## EXERCISE TASK
Return the material word for word. Do not include the pictures.
— start of SUPPLIED INFORMATION —
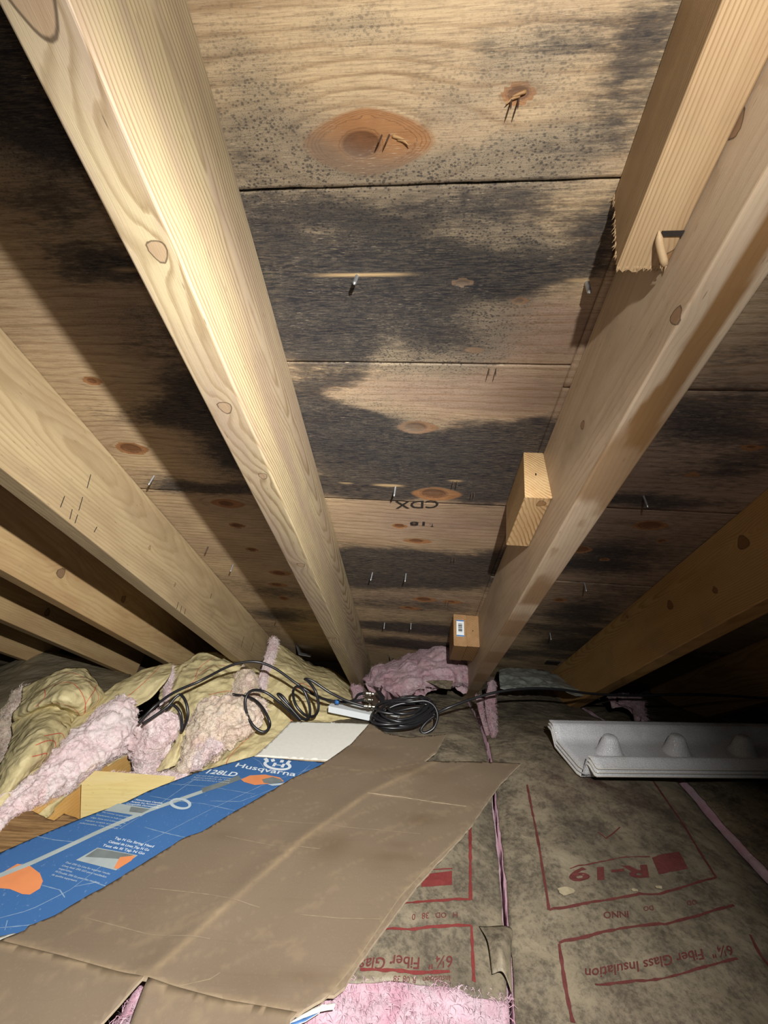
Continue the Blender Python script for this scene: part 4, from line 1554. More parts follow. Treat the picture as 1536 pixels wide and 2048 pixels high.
def brown_stain(x, y):
    out = np.zeros_like(x)
    for (px, py, rx, ry, wg) in ((655, 1690, 45, 25, 0.65), (845, 1637, 40, 12, 0.55), (790, 1715, 60, 10, 0.35), (450, 1672, 30, 10, 0.4), (620, 1955, 60, 16, 0.45), (820, 1545, 60, 8, 0.3), (690, 1500, 60, 10, 0.25), (800, 1690, 30, 8, 0.25)):
        a = cp(px, py)
        rxm = np.linalg.norm(cp(px + rx, py) - a)
        rym = np.linalg.norm(cp(px, py + ry) - a)
        out += wg * np.exp(-((x - a[0]) / rxm) ** 2 - ((y - a[1]) / rym) ** 2)
    nz = 0.75 + 0.6 * fbm(np.stack([x * 28, y * 28, x * 0], -1), 4, 420)
    return np.clip(out * nz + 0.12 * sstep(0.1, 0.6, fbm(np.stack([x * 8, y * 20, x * 0], -1), 4, 425)), 0, 1)


edge_l = [(740, 1447), (700, 1490), (668, 1512), (640, 1530), (585, 1556), (515, 1597), (470, 1622), (405, 1662), (370, 1674), (300, 1716), (215, 1768), (170, 1793), (110, 1830), (58, 1852), (50, 1862), (20, 1874), (-30, 1898)]
main = [cp(*q) for q in edge_l] + low_crease[1:] + low_crease2[1:] + [cp(*q) for q in
        [(640, 2004), (655, 1993), (668, 1993), (690, 1975), (720, 1925), (790, 1830), (815, 1798), (835, 1770), (880, 1720), (935, 1660), (998, 1570), (1010, 1558), (1041, 1527), (1000, 1524), (930, 1523), (848, 1524), (870, 1506), (880, 1490), (892, 1468), (820, 1475), (772, 1468)]]
poly_sheet(main, 0.0048, brown_z, 0.0035, 'inner_panel', 'cardboard', 'board_edge', CART, 0.0012, dict(crease=brown_crease, stain=brown_stain))
flapa = [cp(-30, 1892)] + [cp(0, 1885), cp(120, 1915), cp(288, 1963)] + [cp(240, 2010), cp(195, 2052), cp(120, 2140), cp(-60, 2140)]
flapb = [cp(296, 1965), cp(450, 2005), cp(595, 2031)] + [cp(580, 2046), cp(540, 2150), cp(190, 2150), cp(262, 2040)]


def sag(k):
    def fn(x, y):
        d = 1 - line_field([low_crease, low_crease2], 0.05)(x, y)
        return brown_z(x, y) - k * d + 0.0008
    return fn


poly_sheet(flapa, 0.006, sag(0.008), 0.0035, 'end_flap', 'cardboard', 'board_edge', CART, 0.0, dict(crease=brown_crease, stain=brown_stain))
poly_sheet(flapb, 0.006, sag(0.016), 0.0035, 'end_flap', 'cardboard', 'board_edge', CART, 0.0, dict(crease=brown_crease, stain=brown_stain))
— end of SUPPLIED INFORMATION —
## ANSWER TO THIS PROBLEM
Continue the Blender Python script for this scene: part 4, from line 1554. More parts follow. Treat the picture as 1536 pixels wide and 2048 pixels high.
def brown_stain(x, y):
    out = np.zeros_like(x)
    for (px, py, rx, ry, wg) in ((655, 1690, 45, 25, 0.65), (845, 1637, 40, 12, 0.55), (790, 1715, 60, 10, 0.35), (450, 1672, 30, 10, 0.4), (620, 1955, 60, 16, 0.45), (820, 1545, 60, 8, 0.3), (690, 1500, 60, 10, 0.25), (800, 1690, 30, 8, 0.25)):
        a = cp(px, py)
        rxm = np.linalg.norm(cp(px + rx, py) - a)
        rym = np.linalg.norm(cp(px, py + ry) - a)
        out += wg * np.exp(-((x - a[0]) / rxm) ** 2 - ((y - a[1]) / rym) ** 2)
    nz = 0.75 + 0.6 * fbm(np.stack([x * 28, y * 28, x * 0], -1), 4, 420)
    return np.clip(out * nz + 0.12 * sstep(0.1, 0.6, fbm(np.stack([x * 8, y * 20, x * 0], -1), 4, 425)), 0, 1)


edge_l = [(740, 1447), (700, 1490), (668, 1512), (640, 1530), (585, 1556), (515, 1597), (470, 1622), (405, 1662), (370, 1674), (300, 1716), (215, 1768), (170, 1793), (110, 1830), (58, 1852), (50, 1862), (20, 1874), (-30, 1898)]
main = [cp(*q) for q in edge_l] + low_crease[1:] + low_crease2[1:] + [cp(*q) for q in
        [(640, 2004), (655, 1993), (668, 1993), (690, 1975), (720, 1925), (790, 1830), (815, 1798), (835, 1770), (880, 1720), (935, 1660), (998, 1570), (1010, 1558), (1041, 1527), (1000, 1524), (930, 1523), (848, 1524), (870, 1506), (880, 1490), (892, 1468), (820, 1475), (772, 1468)]]
poly_sheet(main, 0.0048, brown_z, 0.0035, 'inner_panel', 'cardboard', 'board_edge', CART, 0.0012, dict(crease=brown_crease, stain=brown_stain))
flapa = [cp(-30, 1892)] + [cp(0, 1885), cp(120, 1915), cp(288, 1963)] + [cp(240, 2010), cp(195, 2052), cp(120, 2140), cp(-60, 2140)]
flapb = [cp(296, 1965), cp(450, 2005), cp(595, 2031)] + [cp(580, 2046), cp(540, 2150), cp(190, 2150), cp(262, 2040)]


def sag(k):
    def fn(x, y):
        d = 1 - line_field([low_crease, low_crease2], 0.05)(x, y)
        return brown_z(x, y) - k * d + 0.0008
    return fn


poly_sheet(flapa, 0.006, sag(0.008), 0.0035, 'end_flap', 'cardboard', 'board_edge', CART, 0.0, dict(crease=brown_crease, stain=brown_stain))
poly_sheet(flapb, 0.006, sag(0.016), 0.0035, 'end_flap', 'cardboard', 'board_edge', CART, 0.0, dict(crease=brown_crease, stain=brown_stain))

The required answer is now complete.